日本対イングランド戦に先立つ5月29日、カメルーンがスロバキアとのテストマッチに臨んだ。会場はオーストラリアのクラーゲンフルトである。イビチャ・オシム前監督に率いられた日本が、07年9月に3大陸トーナメントに出場したスタジアムだ。

カメルーンはエトー、カメニ、イドリスを除いてほぼベストの布陣だったが、序盤から動きに精彩がない。ワールドカップの参加国は最終調整の過程であり、試合に合わせたコンディション作りを行なっていないことは前提としなければならない。カメルーンも例外ではないだろう。それにしても、開幕戦の対戦相手をチェックしようと意気込んでいた者からすると、少しばかり拍子抜けしてしまうパフォーマンスだった。

プレーはパワフルかつしなやかで、個人で局面を打開できる選手が揃っている。ただ、どちらもすでに分かっていることであり、率直に言って驚きはなかった。前半から数多くのシュートを浴びせたが、そのほとんどはペナルティエリア外からのミドルシュートである。しかも、確率の高いプレーを選び抜いた末ではなく、ほとんどが力ずくや強引なシュートばかりだった。

シュートを打てば何がおこるか分からない。打たなければ何も始まらない。決定力について語られるときに、しばしば引用されるフレーズだ。どちらも正論ではあるが、分かりきったシュートは対処しやすいのも事実である。ペナルティエリア外からの強引なミドルシュートを連発した反動として、サイドからクロスが供給されるシーンは数えるほどだった。

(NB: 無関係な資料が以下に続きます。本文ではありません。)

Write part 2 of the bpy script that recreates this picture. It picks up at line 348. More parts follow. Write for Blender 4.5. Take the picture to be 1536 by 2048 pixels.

スロバキアの守備陣を完全に崩した場面は、見当たらないと言っていい。82分にエヨンが記録した同点ゴールも、相手CBがクロスをかぶるというミスを冒したからだった。

この試合の展開とスロバキアの試合運びは、日本にとって参考になる。前半5分に先制点を奪ったスロバキアは、1−0でハーフタイムを迎えると後半からシステムを変更する。4−2−3−1から4−5−1へ変更したのだ。ノーマルな状態では前半と同じ4−2−3−1だが、ディフェンスの局面では1トップを残して中盤の5枚が横並びでブロックを敷く形が徹底されていた。欧州予選では4−4−2のカウンターサッカーで首位通過を果たしたスロバキアは、さらに現実的な方向へシフトしている。

カメルーンがベストメンバーでなかったように、スロバキアも調整過程にある。欧州予選でチーム最多の得点を叩き出し、“カウンターストライカー”の異名を持つセスタクが先発から外れていたのは、この試合がテストの要素を含んでいたと示唆している。

先の韓国戦の敗退を受けて、岡田監督もここに来て現実路線へ舵を切った。日本人だからできるサッカーは部分的、もしくはかなりの部分において封印されることになるだろう。非公開練習というカーテンの向こう側では、実効性を追求したトレーニングが繰り返されていると想像する。

重要なのは、相手の良さを消すことが自分たちの強みを発揮するための下地になるのかどうかだろう。守備に軸足を置いた後半のスロバキアも、決定的なチャンスはつかんでいる。まず負けないためにディフェンスを重視した試合運びをするなかで、勝ち点奪取への足がかりをつかめるのか。イングランド戦でみたいのはそんなゲームであり、そのためのキャスティングである。